The setback was especially severe in the Arajiline block, of which Jayapur village is a part. Modi had adopted this village as part of his ambitious plans for developing Varanasi. It has also been galling for the BJP that in a recent list of 476 cities, prepared by the ministry of urban development for their cleanliness, Varanasi was ranked an abysmal 418. Now, the hope is that Abe can come to Modi's rescue.

Sources working on his visit said the Japan International Cooperation Agency (Jica) will announce in Abe's presence a major partnership with Varanasi for water and waste management in the city.

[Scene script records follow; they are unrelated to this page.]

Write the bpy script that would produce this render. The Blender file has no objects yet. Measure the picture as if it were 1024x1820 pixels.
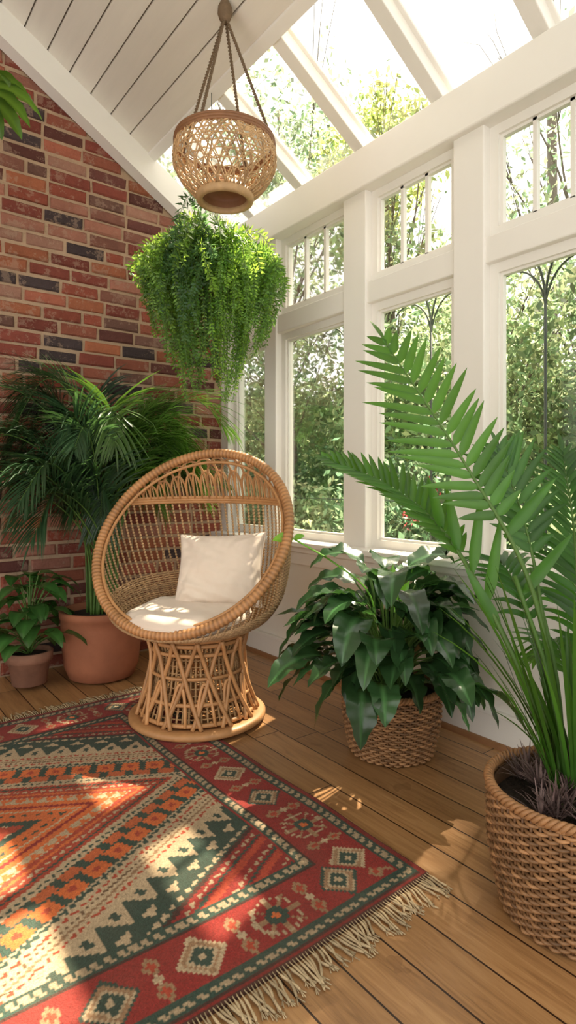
import bpy, math, random
import numpy as np
from mathutils import Vector, noise
random.seed(7); rng=np.random.default_rng(7)
V=Vector
pi=math.pi
sc=bpy.context.scene

# ------------------------------------------------------------------ nodes / materials
class NT:
    def __init__(s,name):
        s.m=bpy.data.materials.new(name); s.m.use_nodes=True
        s.t=s.m.node_tree; s.t.nodes.clear()
        s.out=s.t.nodes.new('ShaderNodeOutputMaterial')
    def n(s,typ,**kw):
        nd=s.t.nodes.new(typ)
        for k,v in kw.items(): setattr(nd,k,v)
        return nd
    def l(s,a,b): s.t.links.new(a,b)
    def setin(s,sock,v):
        if hasattr(v,'is_linked') or isinstance(v,bpy.types.NodeSocket): s.l(v,sock)
        else: sock.default_value=v
    def math(s,op,a,b=0.0,c=None):
        nd=s.n('ShaderNodeMath',operation=op)
        s.setin(nd.inputs[0],a); s.setin(nd.inputs[1],b)
        if c is not None: s.setin(nd.inputs[2],c)
        return nd.outputs[0]
    def mix(s,f,a,b,blend='MIX'):
        nd=s.n('ShaderNodeMix',data_type='RGBA',blend_type=blend)
        s.setin(nd.inputs[0],f); s.setin(nd.inputs[6],a); s.setin(nd.inputs[7],b)
        return nd.outputs[2]
    def noise(s,vec,scale,detail=3,rough=.5,dist=0):
        nd=s.n('ShaderNodeTexNoise'); 
        if vec is not None: s.l(vec,nd.inputs['Vector'])
        nd.inputs['Scale'].default_value=scale; nd.inputs['Detail'].default_value=detail
        nd.inputs['Roughness'].default_value=rough; nd.inputs['Distortion'].default_value=dist
        return nd.outputs['Fac']
    def ramp(s,f,stops):
        nd=s.n('ShaderNodeValToRGB'); s.l(f,nd.inputs[0]); cr=nd.color_ramp
        while len(cr.elements)<len(stops): cr.elements.new(.5)
        for e,(p,c) in zip(cr.elements,stops): e.position=p; e.color=(*c,1) if len(c)==3 else c
        return nd.outputs[0]
    def mapping(s,vec,scale=(1,1,1)):
        nd=s.n('ShaderNodeMapping'); s.l(vec,nd.inputs[0]); nd.inputs['Scale'].default_value=scale
        return nd.outputs[0]
    def bump(s,h,strength=.3,dist=.01):
        nd=s.n('ShaderNodeBump'); s.l(h,nd.inputs['Height']); nd.inputs['Strength'].default_value=strength
        nd.inputs['Distance'].default_value=dist
        return nd.outputs[0]
    def obj(s): return s.n('ShaderNodeTexCoord').outputs['Object']
    def col(s): 
        nd=s.n('ShaderNodeAttribute'); nd.attribute_name='Col'; return nd.outputs['Color']
    def principled(s,color,rough=.5,normal=None,spec=.5,metallic=0,sheen=0):
        p=s.n('ShaderNodeBsdfPrincipled')
        s.setin(p.inputs['Base Color'],color); s.setin(p.inputs['Roughness'],rough)
        p.inputs['Specular IOR Level'].default_value=spec; p.inputs['Metallic'].default_value=metallic
        if sheen: p.inputs['Sheen Weight'].default_value=sheen
        if normal is not None: s.l(normal,p.inputs['Normal'])
        return p
    def fin(s,sh): s.l(sh,s.out.inputs[0]); return s.m
def c4(c): return (*c,1)

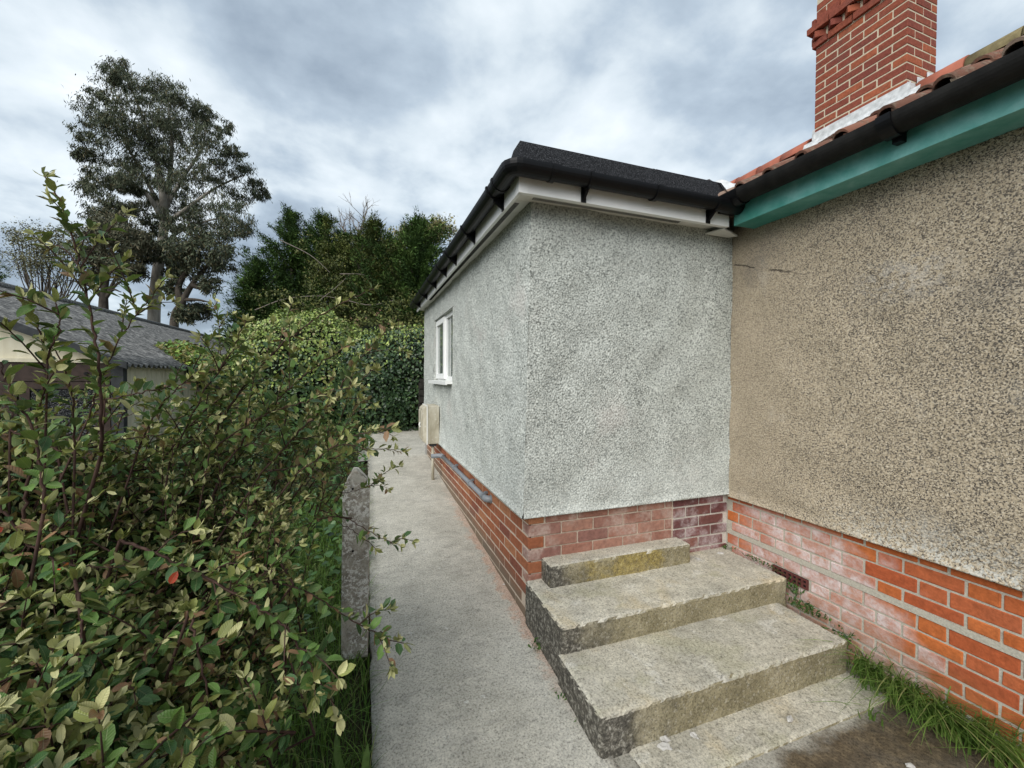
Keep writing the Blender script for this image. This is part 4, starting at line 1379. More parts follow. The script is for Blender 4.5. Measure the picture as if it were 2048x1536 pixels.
# ------------------------------------------------------------------ garage on the left
GXW, GY0, GEZ = -3.09, 6.94, 1.725
GRX, GRZ = -5.95, 3.04
GYB = 20.5
garage = thing('old_garage', 'old garage with corrugated roof, cream side panels and dark brown door', 'garage', (GXW, GY0, 0.3))
# corrugated roof: right slope only steps over the ridge to a left slope
rs = (GRZ-GEZ)/(GRX-GXW)
pitch_c = 0.146
ny = int((GYB-GY0+0.3)/pitch_c*8)
for nm, xa_, za_, xb_, zb_ in (('roof_sheet', GXW+0.13, GEZ+rs*0.13, GRX, GRZ), ('roof_sheet', GRX, GRZ, 2*GRX-GXW, GEZ)):
    tt = np.linspace(0, 1, 9)
    yy = np.linspace(GY0-0.16, GYB, ny)
    G = np.zeros((9, ny, 3))
    G[..., 0] = (xa_+(xb_-xa_)*tt)[:, None]
    G[..., 1] = yy[None]
    G[..., 2] = (za_+(zb_-za_)*tt)[:, None]+0.027*np.sin(2*np.pi*yy/pitch_c)[None]+0.004*rng.standard_normal((9, 1))
    me = grid_mesh(G)
    o = link(nm, me, MAT['corrugated']); o.parent = garage; o.location = -Vector(garage.location)
    sm = o.modifiers.new('thickness', 'SOLIDIFY'); sm.thickness = 0.008
m = MB(); m.tube([(GRX, GY0-0.16, GRZ+0.03), (GRX, GYB, GRZ+0.03)], 0.07, 10); part(m, 'ridge_cap', MAT['corrugated'], garage)
# barge board
m = MB()
m.hexa([(GXW+0.12, GY0-0.17, GEZ-0.10), (GXW+0.12, GY0-0.13, GEZ-0.10), (GRX, GY0-0.13, GRZ-0.16), (GRX, GY0-0.17, GRZ-0.16), (GXW+0.12, GY0-0.17, GEZ-0.012), (GXW+0.12, GY0-0.13, GEZ-0.012), (GRX, GY0-0.13, GRZ-0.03), (GRX, GY0-0.17, GRZ-0.03)])
part(m, 'barge_board', MAT['dark_wood'], garage)
# side wall of corrugated cream panels
yy = np.linspace(GY0, GYB-0.1, int((GYB-GY0)/0.12*6))
G = np.zeros((len(yy), 2, 3)); G[:, :, 1] = yy[:, None]
G[:, :, 0] = (GXW+0.012*np.clip(np.sin(2*np.pi*yy/0.15)*2.5, -1, 1))[:, None]; G[:, 0, 2] = 0.1; G[:, 1, 2] = GEZ-0.035
me = grid_mesh(G, smooth=False); o = link('side_wall', me, MAT['cream']); o.parent = garage; o.location = -Vector(garage.location)
m = MB(); m.box(GXW+0.016, GXW+0.03, GY0+0.05, GYB-0.1, GEZ-0.09, GEZ-0.03); part(m, 'eaves_board', MAT['cream'], garage)
m = MB(); m.box(GXW-0.10, GXW+0.03, GY0-0.05, GY0+0.045, 0.1, GEZ-0.02); part(m, 'corner_post', MAT['dark_wood'], garage)
# front: gable panel, lintel, door with glazed top
m = MB()
zt_ = lambda x: GEZ+rs*(x-GXW)-0.11
m.add([(GXW-0.11, GY0, 1.745), (GRX, GY0, 1.745), (GRX, GY0, zt_(GRX)), (GXW-0.14, GY0, zt_(GXW-0.14)+0.06)], [(0, 1, 2, 3)])
part(m, 'gable_panel', MAT['cream'], garage)
m = MB(); m.box(GRX, GXW-0.1, GY0-0.05, GY0+0.03, 1.70, 1.745); part(m, 'gable_ledge', MAT['cream'], garage)
m = MB(); m.box(GRX, GXW-0.1, GY0-0.03, GY0+0.03, 1.46, 1.699); lint = part(m, 'lintel', MAT['brown_wood'], garage)
for x in (-3.45, -4.2, -4.95):
    m = MB(); m.tube([(x, GY0-0.045, 1.56), (x, GY0-0.028, 1.56)], 0.022, 8); part(m, 'bolt', MAT['black'], lint)
for i in range(3):
    xa_ = GXW-0.12-0.92*i
    m = MB(); m.box(xa_-0.90, xa_, GY0-0.01, GY0+0.02, 0.1, 1.455)
    dr = part(m, 'door', MAT['brown_wood'], garage)
    m = MB(); m.box(xa_-0.90, xa_, GY0-0.03, GY0-0.011, 1.36, 1.45); m.box(xa_-0.16, xa_, GY0-0.029, GY0-0.0112, 0.1, 1.359); m.box(xa_-0.90, xa_-0.80, GY0-0.029, GY0-0.0112, 0.1, 1.359); m.box(xa_-0.799, xa_-0.161, GY0-0.029, GY0-0.0112, 0.65, 0.75)
    part(m, 'door_frame', MAT['brown_wood'], dr)
    m = MB(); m.box(xa_-0.799, xa_-0.161, GY0-0.018, GY0-0.0112, 0.751, 1.358); part(m, 'pane', MAT['rippled'], dr)
m = MB(); m.box(2*GRX-GXW, 2*GRX-GXW+0.05, GY0, GYB-0.1, 0.1, GEZ-0.03); m.box(2*GRX-GXW+0.06, GXW-0.02, GYB-0.15, GYB-0.1, 0.1, 1.9); part(m, 'far_walls', MAT['cream'], garage)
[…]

Water management is at the crux of relieving Varanasi's woes with pollution in the Ganga and difficulties in dealing with the city's water and waste problems. Abe will participate in a Ganga Aarti at the Dasaswamedh Ghat in Varanasi at sunset on Saturday, which will be flashed on TV screens worldwide because it is an unusual setting for a Japanese Prime Minister.

Railway minister Suresh Prabhu's recent, low-key visit to Japan has helped finalise an umbrella agreement for the modernisation of Indian Railways: that may be a big takeaway from Abe's visit in substantive terms.

Of course, for weeks, the public focus has been on the proposal for bullet trains in India which Modi has set his heart on. Defence cooperation will get a shot in the arm as Abe is keen to restore Japan's place in security matters as a "normal" country for the first time after World War II.

India has merely 500 students studying in Japan compared to more than a lakh from China. Abe wants some practical steps to raise this number because both Nepal and Bangladesh send more of their boys and girls to study in Japan than India.